Make the guide bilingual where guests need it
For properties serving Chinese-speaking guests or owners, provide native Chinese for arrival, access, Wi-Fi, temperature, rules, checkout, and urgent contacts. Do not rely on automatic browser translation for a lockout instruction.
Keep terminology consistent with the listing. If “Unit B” becomes “后屋” in one message and “地下室套房” in another, guests will hesitate at the door.
Maintain one source of truth
Assign an owner and review date. Update after lock, Wi-Fi, parking, appliance, rule, contact, or amenity changes. Link pre-arrival messages to the guide rather than maintaining three different instruction sets.
Test every step with someone unfamiliar with the home. The remote Airbnb management guide explains why documentation matters when the owner is away.
URPM builds and maintains property instructions through full-service Airbnb management. A guidebook should reduce repetitive questions without hiding the human contact needed when something actually fails.
Make the guide easy to scan on a phone
Use short headings that match guest language: Parking, Front Door, Wi-Fi, Heat, Laundry, Checkout, Urgent Help. Keep each instruction to one action per line. Put phone numbers, network names, and addresses in selectable text rather than only inside images.
Add a table of contents or anchored menu when the tool supports it. Avoid PDF-only guides that require pinching and scrolling. Check the guide on a small phone over cellular service, not only on a desktop connected to the house Wi-Fi.
Use photos as instructions, not decoration
An arrow pointing to the alley turn, thermostat button, sofa-bed latch, or correct trash bin can replace a paragraph. Crop tightly enough to identify the object while avoiding keys, codes, license plates, mail, and personal data.
Write alternative text for instructional images and keep the critical step in text as well. If the image fails to load, the guest should still be able to enter and operate essential systems.
Track which questions the guide fails to answer
Tag repetitive messages by topic.

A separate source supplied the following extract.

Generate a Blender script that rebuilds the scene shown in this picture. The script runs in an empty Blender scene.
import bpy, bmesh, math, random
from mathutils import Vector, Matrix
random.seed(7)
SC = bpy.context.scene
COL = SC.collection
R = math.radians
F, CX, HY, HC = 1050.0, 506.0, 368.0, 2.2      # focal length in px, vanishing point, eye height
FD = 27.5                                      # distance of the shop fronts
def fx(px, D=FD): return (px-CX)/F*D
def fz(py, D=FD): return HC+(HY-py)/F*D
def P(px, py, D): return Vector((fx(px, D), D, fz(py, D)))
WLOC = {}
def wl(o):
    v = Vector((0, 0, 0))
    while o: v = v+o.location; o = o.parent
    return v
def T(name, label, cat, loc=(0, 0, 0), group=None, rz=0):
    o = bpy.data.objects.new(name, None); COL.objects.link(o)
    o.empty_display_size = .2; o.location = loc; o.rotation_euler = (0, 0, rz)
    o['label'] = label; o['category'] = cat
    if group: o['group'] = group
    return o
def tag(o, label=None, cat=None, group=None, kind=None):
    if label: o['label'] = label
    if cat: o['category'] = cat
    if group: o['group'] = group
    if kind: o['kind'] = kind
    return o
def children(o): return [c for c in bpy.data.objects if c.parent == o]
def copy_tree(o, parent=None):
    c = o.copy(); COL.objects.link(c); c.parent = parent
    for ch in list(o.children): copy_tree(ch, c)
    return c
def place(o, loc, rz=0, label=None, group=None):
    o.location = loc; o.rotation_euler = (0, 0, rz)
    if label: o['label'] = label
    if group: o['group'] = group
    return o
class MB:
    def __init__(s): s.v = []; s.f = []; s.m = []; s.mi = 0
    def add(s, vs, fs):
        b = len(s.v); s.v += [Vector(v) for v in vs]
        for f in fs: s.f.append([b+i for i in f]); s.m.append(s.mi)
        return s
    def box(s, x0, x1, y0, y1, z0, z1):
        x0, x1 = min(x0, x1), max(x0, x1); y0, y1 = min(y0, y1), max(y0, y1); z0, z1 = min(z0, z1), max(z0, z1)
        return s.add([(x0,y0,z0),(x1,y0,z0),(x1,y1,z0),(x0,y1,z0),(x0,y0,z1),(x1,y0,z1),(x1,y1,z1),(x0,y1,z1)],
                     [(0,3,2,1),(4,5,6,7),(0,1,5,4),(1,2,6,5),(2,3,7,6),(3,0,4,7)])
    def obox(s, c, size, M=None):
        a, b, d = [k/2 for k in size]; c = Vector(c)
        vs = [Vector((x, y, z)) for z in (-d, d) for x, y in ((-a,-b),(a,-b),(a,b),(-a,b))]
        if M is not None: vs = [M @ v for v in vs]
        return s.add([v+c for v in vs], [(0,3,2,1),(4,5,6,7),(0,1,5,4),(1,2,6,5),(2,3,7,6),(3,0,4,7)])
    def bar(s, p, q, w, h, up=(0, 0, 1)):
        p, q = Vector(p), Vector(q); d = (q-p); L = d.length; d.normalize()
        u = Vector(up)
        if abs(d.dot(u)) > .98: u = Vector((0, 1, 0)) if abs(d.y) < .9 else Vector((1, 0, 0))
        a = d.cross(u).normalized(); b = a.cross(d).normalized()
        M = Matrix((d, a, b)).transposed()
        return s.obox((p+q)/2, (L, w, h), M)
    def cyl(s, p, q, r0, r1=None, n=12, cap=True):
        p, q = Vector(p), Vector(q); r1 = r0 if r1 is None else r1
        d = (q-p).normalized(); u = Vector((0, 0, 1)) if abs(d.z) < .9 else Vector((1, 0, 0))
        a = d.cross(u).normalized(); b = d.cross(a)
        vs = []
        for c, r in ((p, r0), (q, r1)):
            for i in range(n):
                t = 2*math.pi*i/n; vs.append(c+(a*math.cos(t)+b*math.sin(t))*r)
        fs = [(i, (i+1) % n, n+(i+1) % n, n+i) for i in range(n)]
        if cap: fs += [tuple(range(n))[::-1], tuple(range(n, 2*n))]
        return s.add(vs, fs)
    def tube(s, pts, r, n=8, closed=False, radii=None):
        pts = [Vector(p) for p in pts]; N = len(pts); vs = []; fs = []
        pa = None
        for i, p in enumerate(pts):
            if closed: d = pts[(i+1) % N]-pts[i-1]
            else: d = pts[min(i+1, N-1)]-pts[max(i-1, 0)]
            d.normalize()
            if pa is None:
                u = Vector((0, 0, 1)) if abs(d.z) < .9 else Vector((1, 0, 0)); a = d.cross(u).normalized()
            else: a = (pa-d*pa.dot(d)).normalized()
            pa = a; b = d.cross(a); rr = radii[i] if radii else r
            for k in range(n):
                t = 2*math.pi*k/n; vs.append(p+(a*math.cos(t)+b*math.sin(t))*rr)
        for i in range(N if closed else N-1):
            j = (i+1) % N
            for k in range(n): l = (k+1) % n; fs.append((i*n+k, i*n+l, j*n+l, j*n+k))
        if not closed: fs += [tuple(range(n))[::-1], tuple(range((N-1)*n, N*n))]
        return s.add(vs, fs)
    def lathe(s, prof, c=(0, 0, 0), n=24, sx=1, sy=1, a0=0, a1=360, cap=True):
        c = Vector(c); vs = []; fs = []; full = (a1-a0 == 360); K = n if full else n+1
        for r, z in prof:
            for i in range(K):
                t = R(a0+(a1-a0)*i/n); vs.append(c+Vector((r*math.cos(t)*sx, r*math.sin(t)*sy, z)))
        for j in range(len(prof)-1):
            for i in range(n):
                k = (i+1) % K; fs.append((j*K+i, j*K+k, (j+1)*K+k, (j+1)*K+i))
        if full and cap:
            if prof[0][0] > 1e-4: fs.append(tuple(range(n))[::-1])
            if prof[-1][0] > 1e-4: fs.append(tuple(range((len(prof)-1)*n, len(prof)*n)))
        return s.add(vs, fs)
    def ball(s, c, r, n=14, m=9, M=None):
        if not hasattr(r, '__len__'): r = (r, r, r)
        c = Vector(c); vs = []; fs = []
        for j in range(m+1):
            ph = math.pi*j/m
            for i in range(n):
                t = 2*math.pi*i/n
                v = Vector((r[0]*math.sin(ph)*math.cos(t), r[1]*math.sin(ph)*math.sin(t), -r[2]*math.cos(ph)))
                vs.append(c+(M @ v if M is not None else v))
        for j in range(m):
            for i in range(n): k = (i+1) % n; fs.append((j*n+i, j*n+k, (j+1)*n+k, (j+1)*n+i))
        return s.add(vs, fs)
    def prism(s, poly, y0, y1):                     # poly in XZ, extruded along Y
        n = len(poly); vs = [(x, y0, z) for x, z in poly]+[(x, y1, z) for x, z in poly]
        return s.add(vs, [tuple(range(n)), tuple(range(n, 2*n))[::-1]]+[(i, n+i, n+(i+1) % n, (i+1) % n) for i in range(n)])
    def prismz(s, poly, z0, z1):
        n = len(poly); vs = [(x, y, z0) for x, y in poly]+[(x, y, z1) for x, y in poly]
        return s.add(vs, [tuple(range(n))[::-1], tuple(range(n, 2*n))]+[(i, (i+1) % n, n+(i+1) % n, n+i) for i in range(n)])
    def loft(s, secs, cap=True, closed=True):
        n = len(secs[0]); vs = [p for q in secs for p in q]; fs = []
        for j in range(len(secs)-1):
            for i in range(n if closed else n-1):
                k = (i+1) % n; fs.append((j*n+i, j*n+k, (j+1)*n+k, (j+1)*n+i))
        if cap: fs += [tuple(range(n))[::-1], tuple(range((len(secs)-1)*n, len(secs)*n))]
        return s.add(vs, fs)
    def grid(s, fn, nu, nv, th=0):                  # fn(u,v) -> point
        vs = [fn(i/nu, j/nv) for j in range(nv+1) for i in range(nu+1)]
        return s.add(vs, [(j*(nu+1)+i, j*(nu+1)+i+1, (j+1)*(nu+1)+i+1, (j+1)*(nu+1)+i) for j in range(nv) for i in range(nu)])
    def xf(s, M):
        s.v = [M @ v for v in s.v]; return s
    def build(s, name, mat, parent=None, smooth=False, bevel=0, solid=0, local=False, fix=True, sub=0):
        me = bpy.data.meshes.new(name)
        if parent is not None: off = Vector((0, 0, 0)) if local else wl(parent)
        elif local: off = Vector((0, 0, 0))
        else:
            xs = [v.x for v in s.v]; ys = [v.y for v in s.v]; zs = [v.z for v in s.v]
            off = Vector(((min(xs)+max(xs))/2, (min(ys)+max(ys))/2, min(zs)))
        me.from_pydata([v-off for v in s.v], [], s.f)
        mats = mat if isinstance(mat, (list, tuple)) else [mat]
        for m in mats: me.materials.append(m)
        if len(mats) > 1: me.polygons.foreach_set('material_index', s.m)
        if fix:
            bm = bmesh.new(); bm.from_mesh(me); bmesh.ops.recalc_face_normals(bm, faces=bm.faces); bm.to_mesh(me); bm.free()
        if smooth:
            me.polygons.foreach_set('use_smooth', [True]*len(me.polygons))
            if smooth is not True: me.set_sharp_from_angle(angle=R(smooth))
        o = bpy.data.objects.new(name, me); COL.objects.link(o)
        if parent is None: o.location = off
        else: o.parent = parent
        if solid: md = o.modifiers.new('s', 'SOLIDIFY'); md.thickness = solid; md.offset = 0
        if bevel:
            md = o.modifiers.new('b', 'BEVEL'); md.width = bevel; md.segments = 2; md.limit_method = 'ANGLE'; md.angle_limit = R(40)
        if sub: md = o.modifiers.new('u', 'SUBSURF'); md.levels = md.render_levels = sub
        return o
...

If five guests ask where to park, the issue may be weak instructions, not inattentive guests. Rewrite the section, test it with a new person, and compare whether the question repeats.

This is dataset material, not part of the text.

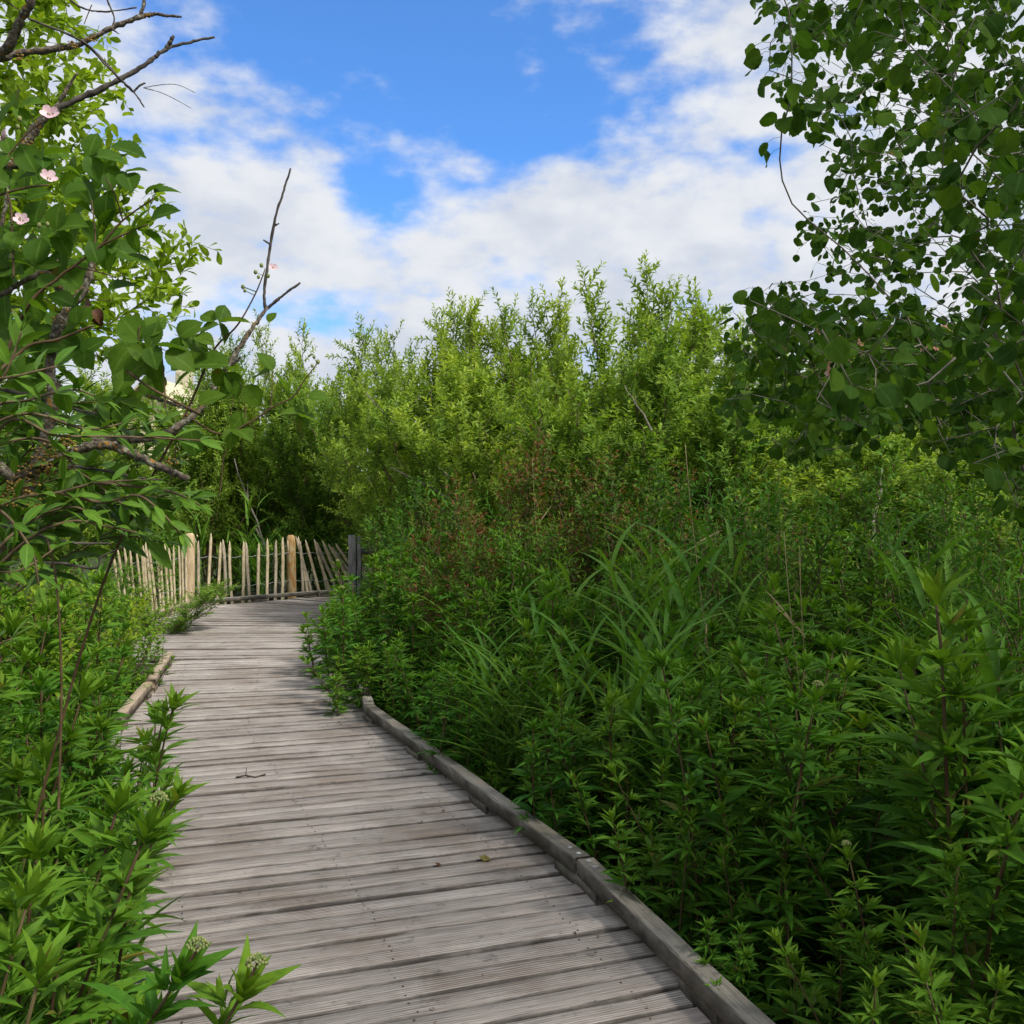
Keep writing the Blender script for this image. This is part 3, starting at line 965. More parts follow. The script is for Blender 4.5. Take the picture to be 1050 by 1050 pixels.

Do not keep adding pages for one-off questions. The guide should become clearer, not endlessly longer.
Template the actual page structure
A stable digital guide can use the following property-level pages. Each page should contain only verified information and a visible last-reviewed date.
- Start Here: address, parking approach, exterior identification, secure access handoff, and support contact.
- Inside the Home: Wi-Fi, temperature, sleeping setup, kitchen, laundry, and only the amenities requiring instruction.
- Rules: registered occupants, visitors, quiet period, smoking, pets, parking boundaries, and building-specific expectations.
- Checkout: time, a short task list, key or code handling, damage reporting, and approved late-checkout path.
- Help: emergency services guidance, urgent property failures, routine questions, and a small neighborhood reference section.
Link directly to the relevant page in automated messages rather than telling the guest to search the entire guide. When a question repeats, improve that page and its link label. Good information architecture is part of guest service.
FAQ
What should an Airbnb digital guidebook include?
Arrival, parking, entry, Wi-Fi, temperature, key amenities, house rules, checkout, urgent help, and a short useful local list.
Should an Airbnb guidebook include the door code?
Do not place reusable or reservation-specific codes in a public static guide. Send time-bound access securely through the reservation workflow.
How long should an Airbnb guidebook be?
Long enough to answer property-specific questions but short and structured enough to find an urgent answer in seconds. Remove owner stories and repeated listing copy.
Should checkout instructions ask guests to clean?
Keep requests limited to actions that protect the home and turnover, such as locking doors, placing trash correctly, and reporting damage. Professional cleaning remains the host's responsibility.
How often should the guidebook be updated?
Immediately after any access, network, parking, rule, appliance, contact, or amenity change, plus a scheduled quarterly link and accuracy review.